Suggestions for Your Favorite Young Readers #2

A column article by: Penny Kenny

Let's admit it: we're all tired of the snow. We want sunshine and swimming parties, not snowsuits and long days stuck inside. That goes for double for kids. While I can't change the weather, I can recommend some recent Archie Comics releases that might break up the monotony and make everyone feel a little better.

Betty and Veronica Storybook: Archie & Friends All-Stars Vol. 7: In this handsome collection of reprints, Dan Parent renders Riverdale versions of "Alice in Wonderland," "Sleeping Beauty," "The Wizard of Oz," and "Cinderella." These amusing adaptations are true to the original stories, while having their own unique twists, such as Cinderbetty and Cinderonica driving themselves to the ball in "eco-friendly smartie cars" and Betty attending the Wonderland Mad Barbeque. Parent's art is bright and attractive and features some fun visuals. Readers as young as six and seven enjoy these stories for their mix of familiarity and humor. For older readers, the introductory notes for each story, Parent's afterword, and the sketchbook pages give background information and insight into the creative process.

The Archies & Josie and the Pussycats: Archie & Friends All-Stars Vol. 8 collects the Archie and Valarie romance storyline. I enjoyed the first part of this tale when it originally appeared and was delighted to see Parent wrote a sequel which details the rocky road the pair travels to try to make their relationship work. There is some great character work on display here; especially with Betty and Veronica who have to deal with the fact that they might be losing Archie. Parent does a nice job balancing the large cast, with just about everyone getting one great scene. Bill Galvan's pencils are beautiful. Add inks by Rich Koslowski and Jim Amash, lettering by Jack Morelli, and colors by Glenn Whitmore and Tom Chu and you have a gorgeous book filled with humor, betrayal, true friendship, and love. This type of extended romantic storyline really appeals to girls in the 4th-6th grade age range. Extras in the volume include a text piece by Parent, a history of the two bands that mixes fact and fantasy, and sketches by Galvan.

As you can guess from the title, the stories in Betty and Veronica Beach Party: Archie & Friends All-Stars Vol. 4 all have a beach theme. The girls try to combine babysitting and sunbathing; the girls throw a tiki party and compete for the attention of a new boy; the boys and girls compete for exclusive rights to a swimming hole. Written and illustrated by a variety of authors and illustrators, these stories capture the fun of summer vacation and will help make these winter days pass a bit faster.

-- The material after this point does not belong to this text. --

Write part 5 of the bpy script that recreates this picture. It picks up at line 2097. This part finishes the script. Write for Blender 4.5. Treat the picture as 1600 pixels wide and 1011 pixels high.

Best of the Eighties Book 2: Archie Americana Series. Heavy Metal music. Wrestle-mania. Urban Country. Video games. Cable TV. Robocopy and Knight Rider and 8-bit graphics. This latest volume of the Archie Americana Series touches on them all. Though built around fads, these are still enjoyable stories that younger readers can get. The humor comes as much from the relationships between the characters and slapstick as it does from the fad. As these are newer stories, credits are listed for each story, which helps readers interested in following certain creators.

Sonic the Hedgehog Archives Volume 14. Sonic and the Freedom Fighters have defeated Robotnik, but new dangers arise when evil wizard Ixis Naugus is released. Collecting issues #51-54 of the Sonic comic, this volume is sure to be a hit with fans of the current Sonic storyline. With the return of Ixis Naugus to present continuity, this collection gives new readers a chance to find out something of the wizard's history. There is also a wonderful Casablanca-type story in these pages, featuring a very attractive 40s-style Sonic. Though the art is more cartoony looking than newer readers are accustomed to, it's attractive and dynamic and draws the reader into the story.

Sonic Select Book Three collects stories from Sonic Super Specials #1, 2, and 4, Mecha Madness, and Sonic Blast. Featuring everything from a battle between the Freedom Fighters and the Chaotix to an Acorn Civil War to the Forty Fathom Freedom Fighters dealing with Underworld Boss Eel Capone this book has something for just about everybody. There's humor, action, and even some heart-felt moments. Slightly taller than the Archive books, the Select editions give the art more room to breathe. The cartoon style lends itself to both comic and action scenes and there are an abundance of both in this volume. These stories are basically like the old Marvel Annuals – lots of rarely seen characters in a story that stands apart from the main storyline. In my library, younger students who love Sonic especially love this series of reprints. I think it's the sheer volume of characters on the page that appeals to them. They'll happily spend twenty minutes in silence looking for their favorite character.

Archie Comics may be taking the leap into the digital format arena, but their paperback graphic novel line makes this library parapro and her pre-tween and tween readers very happy. Your favorite youngster might enjoy it too.